-- Begin Source excerpt --

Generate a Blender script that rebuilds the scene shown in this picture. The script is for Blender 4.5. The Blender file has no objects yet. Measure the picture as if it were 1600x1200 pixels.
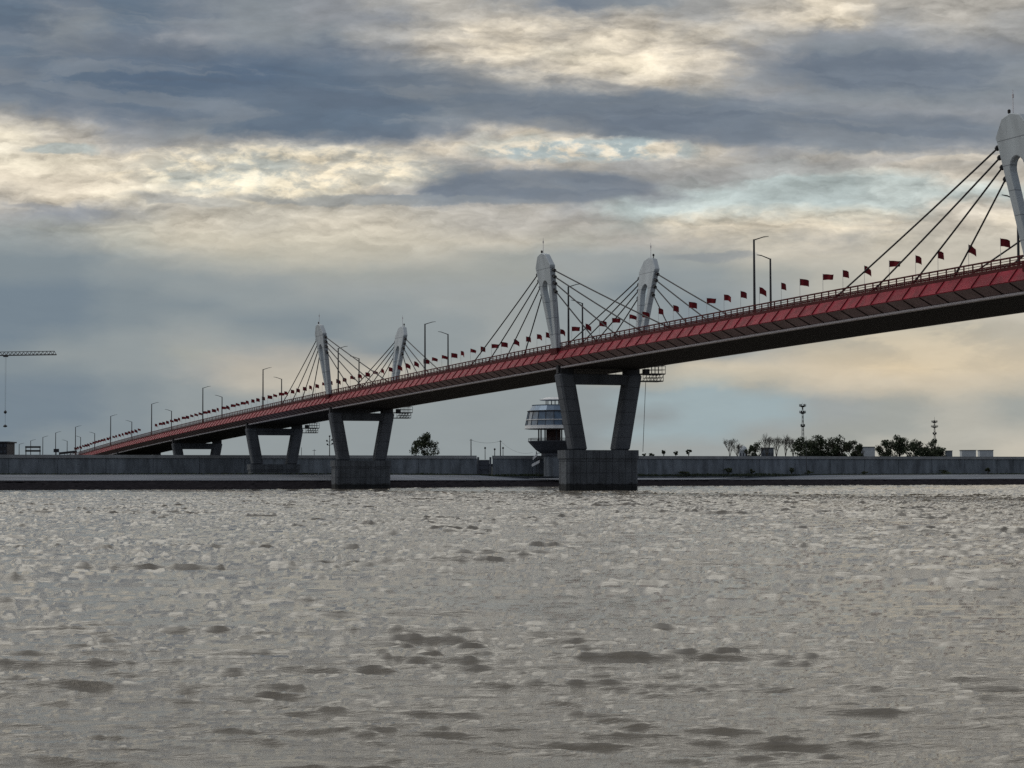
import bpy, bmesh, math, random
import numpy as np
from mathutils import Vector, Matrix, noise as mnoise
R = math.radians
random.seed(7)
rng = np.random.default_rng(11)
scene = bpy.context.scene
COL = scene.collection

# ------------------------------------------------------------------ camera
F = 3200.0                      # focal length in photo pixels (1600 wide)
CAM_H = 2.0
PITCH = math.atan((751 - 600) / F)
ROLL = 0.0035
f_ = Vector((0, math.cos(PITCH), math.sin(PITCH)))
u0 = Vector((0, -math.sin(PITCH), math.cos(PITCH)))
r0 = Vector((1, 0, 0))
r_ = r0 * math.cos(ROLL) - u0 * math.sin(ROLL)
u_ = u0 * math.cos(ROLL) + r0 * math.sin(ROLL)
EYE = Vector((0, 0, CAM_H))
cd = bpy.data.cameras.new("camera")
cam = bpy.data.objects.new("camera", cd)
COL.objects.link(cam)
cam.matrix_world = Matrix(((r_.x, u_.x, -f_.x, 0), (r_.y, u_.y, -f_.y, 0), (r_.z, u_.z, -f_.z, CAM_H), (0, 0, 0, 1)))
cd.sensor_width = 36.0
cd.lens = F / 1600 * 36.0
cd.clip_start = 0.5
cd.clip_end = 30000
scene.camera = cam

def ray(px, py):
    return f_ + r_ * ((px - 800) / F) + u_ * ((600 - py) / F)
def at(px, py, Y):
    d = ray(px, py)
    return EYE + d * (Y / d.y)
def horizon(px):                # photo row where the horizon lies
    lo, hi = 700, 800
    for _ in range(30):
        m = (lo + hi) / 2
        if ray(px, m).z > 0: lo = m
        else: hi = m
    return lo

# ------------------------------------------------------------------ bridge frame
SP = 147.0
PHI = math.atan(1282 / F)
DX, DY = -math.sin(PHI), math.cos(PHI)       # away along the bridge
NX, NY = math.cos(PHI), math.sin(PHI)        # across, to the far side
def _P0():
    u = 2.848; Z = u * SP * math.cos(PHI)
    return ((-1282 * u + 3856) / F) * SP * math.cos(PHI), Z
PX0, PY0 = _P0()
def bxy(s, t):
    return PX0 + DX * s + NX * t, PY0 + DY * s + NY * t
def s_at(px, py, t):
    d = ray(px, py); k = d.x / d.y
    # (PX0+DX s+NX t) = k (PY0+DY s+NY t)
    return (k * (PY0 + NY * t) - PX0 - NX * t) / (DX - k * DY)
_ctl = [(1600, 398), (1300, 452.5), (1000, 511), (875, 537), (720, 566), (515, 608.6), (420, 631.4), (360, 646), (240, 673), (130, 704)]
_ks, _kz = [-260.0], [29.0]
for px, py in _ctl:
    s = s_at(px, py, 0); x, y = bxy(s, 0)
    _ks.append(s); _kz.append(at(px, py, y).z)
_ks += [640, 760, 1000]; _kz += [10.6, 9.4, 9.2]
_pf = np.polyfit(_ks[1:11], _kz[1:11], 4)
def zr(s):                      # height of the top of the railing
    if s < _ks[1]: return float(np.polyval(_pf, _ks[1])) + (s - _ks[1]) * 0.002
    if s > _ks[10]:
        return float(np.interp(s, [_ks[10], 640, 760, 1000], [np.polyval(_pf, _ks[10]), 10.6, 9.4, 9.2]))
    return float(np.polyval(_pf, s))
def bp(s, t, dz=0.0):           # point given along / across / below the railing top
    x, y = bxy(s, t)
    return Vector((x, y, zr(s) + dz))
def bpz(s, t, z):
    x, y = bxy(s, t)
    return Vector((x, y, z))
S_OF = {}
S_OF['A'] = -149.2; S_OF['B'] = 0.0; S_OF['C'] = 149.6
S_OF['D'] = (4.447 - 2.848) * SP; S_OF['E'] = (5.13 - 2.848) * SP; S_OF['F'] = (5.80 - 2.848) * SP

# ------------------------------------------------------------------ mesh builder
class MB:
    def __init__(self): self.v = []; self.f = []; self.m = []
    def quadface(self, a, b, c, d, m=0):
        n = len(self.v); self.v += [tuple(a), tuple(b), tuple(c), tuple(d)]; self.f.append((n, n+1, n+2, n+3)); self.m.append(m)
    def hexa(self, p, m=0):     # 8 points: bottom 4, top 4
        n = len(self.v); self.v += [tuple(q) for q in p]
        for f in ((3,2,1,0), (4,5,6,7), (0,1,5,4), (1,2,6,5), (2,3,7,6), (3,0,4,7)):
            self.f.append(tuple(n + i for i in f)); self.m.append(m)
    def box(self, c, s, rz=0.0, m=0):
        cx, cy, cz = c; hx, hy, hz = s[0]/2, s[1]/2, s[2]/2
        co, si = math.cos(rz), math.sin(rz)
        pts = []
        for z in (-hz, hz):
            for x, y in ((-hx,-hy), (hx,-hy), (hx,hy), (-hx,hy)):
                pts.append((cx + x*co - y*si, cy + x*si + y*co, cz + z))
        self.hexa(pts, m)
    def tube(self, a, b, r1, r2=None, n=6, m=0, caps=True):
        a = Vector(a); b = Vector(b); r2 = r1 if r2 is None else r2
        d = (b - a)
        if d.length < 1e-6: return
        d.normalize()
        e = Vector((0,0,1)) if abs(d.z) < 0.9 else Vector((1,0,0))
        p = d.cross(e).normalized(); q = d.cross(p)
        k = len(self.v)
        for c, r in ((a, r1), (b, r2)):
            for i in range(n):
                an = 2*math.pi*i/n
                self.v.append(tuple(c + p*math.cos(an)*r + q*math.sin(an)*r))
        for i in range(n):
            j = (i+1) % n
            self.f.append((k+i, k+j, k+n+j, k+n+i)); self.m.append(m)
        if caps:
            self.f.append(tuple(k+i for i in reversed(range(n)))); self.m.append(m)
            self.f.append(tuple(k+n+i for i in range(n))); self.m.append(m)
    def lathe(self, c, prof, n=16, m=0, rz=0.0, cap=True):
        k = len(self.v)
        for r, z in prof:
            for i in range(n):
                an = 2*math.pi*i/n + rz
                self.v.append((c[0] + r*math.cos(an), c[1] + r*math.sin(an), c[2] + z))
        for j in range(len(prof)-1):
            for i in range(n):
                i2 = (i+1) % n
                self.f.append((k+j*n+i, k+j*n+i2, k+(j+1)*n+i2, k+(j+1)*n+i)); self.m.append(m)
        if cap:
            self.f.append(tuple(k+i for i in reversed(range(n)))); self.m.append(m)
            self.f.append(tuple(k+(len(prof)-1)*n+i for i in range(n))); self.m.append(m)
    def prism(self, front, back, m=0):   # two matching outlines
        n = len(front); k = len(self.v)
        self.v += [tuple(p) for p in front] + [tuple(p) for p in back]
        for i in range(n):
            j = (i+1) % n
            self.f.append((k+i, k+j, k+n+j, k+n+i)); self.m.append(m)
        self.f.append(tuple(k+i for i in reversed(range(n)))); self.m.append(m)
        self.f.append(tuple(k+n+i for i in range(n))); self.m.append(m)
    def loft(self, rings, closed=False, m=0, caps=False):
        k = len(self.v); n = len(rings[0])
        for r in rings: self.v += [tuple(p) for p in r]
        for j in range(len(rings)-1):
            for i in range(n if closed else n-1):
                i2 = (i+1) % n
                self.f.append((k+j*n+i, k+j*n+i2, k+(j+1)*n+i2, k+(j+1)*n+i)); self.m.append(m)
        if caps:
            self.f.append(tuple(k+i for i in reversed(range(n)))); self.m.append(m)
            self.f.append(tuple(k+(len(rings)-1)*n+i for i in range(n))); self.m.append(m)
    def build(self, name, mat, parent=None, origin=None, smooth=False, fix=True):
        me = bpy.data.meshes.new(name)
        vs = self.v
        if origin is not None:
            o0 = Vector(origin); vs = [(v[0]-o0.x, v[1]-o0.y, v[2]-o0.z) for v in vs]
        elif parent is not None:
            o0 = parent.matrix_world.translation if parent.parent is None else Vector(parent['_o'])
            o0 = Vector(parent['_o']) if '_o' in parent else o0
            vs = [(v[0]-o0.x, v[1]-o0.y, v[2]-o0.z) for v in vs]
        me.from_pydata(vs, [], self.f)
        mats = mat if isinstance(mat, (list, tuple)) else [mat]
        for mm in mats: me.materials.append(mm)
        if len(mats) > 1: me.polygons.foreach_set('material_index', self.m)
        if smooth: me.polygons.foreach_set('use_smooth', [True]*len(me.polygons))
        if fix:
            bm = bmesh.new(); bm.from_mesh(me); bmesh.ops.recalc_face_normals(bm, faces=bm.faces); bm.to_mesh(me); bm.free()
        me.update()
        o = bpy.data.objects.new(name, me)
        COL.objects.link(o)
        if parent is not None:
            o.parent = parent
            if origin is not None:
                po = Vector(parent['_o']) if '_o' in parent else Vector((0,0,0))
                o.location = Vector(origin) - po
                o['_o'] = tuple(origin)
            else:
                o['_o'] = tuple(parent['_o']) if '_o' in parent else (0,0,0)
        elif origin is not None:
            o.location = Vector(origin); o['_o'] = tuple(origin)
        return o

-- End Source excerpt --

Print the data above verbatim from the first line through the line holding "COL = scene.collection", leaving every picture out.

Generate a Blender script that rebuilds the scene shown in this picture. The script is for Blender 4.5. The Blender file has no objects yet. Measure the picture as if it were 1600x1200 pixels.
import bpy, bmesh, math, random
import numpy as np
from mathutils import Vector, Matrix, noise as mnoise
R = math.radians
random.seed(7)
rng = np.random.default_rng(11)
scene = bpy.context.scene
COL = scene.collection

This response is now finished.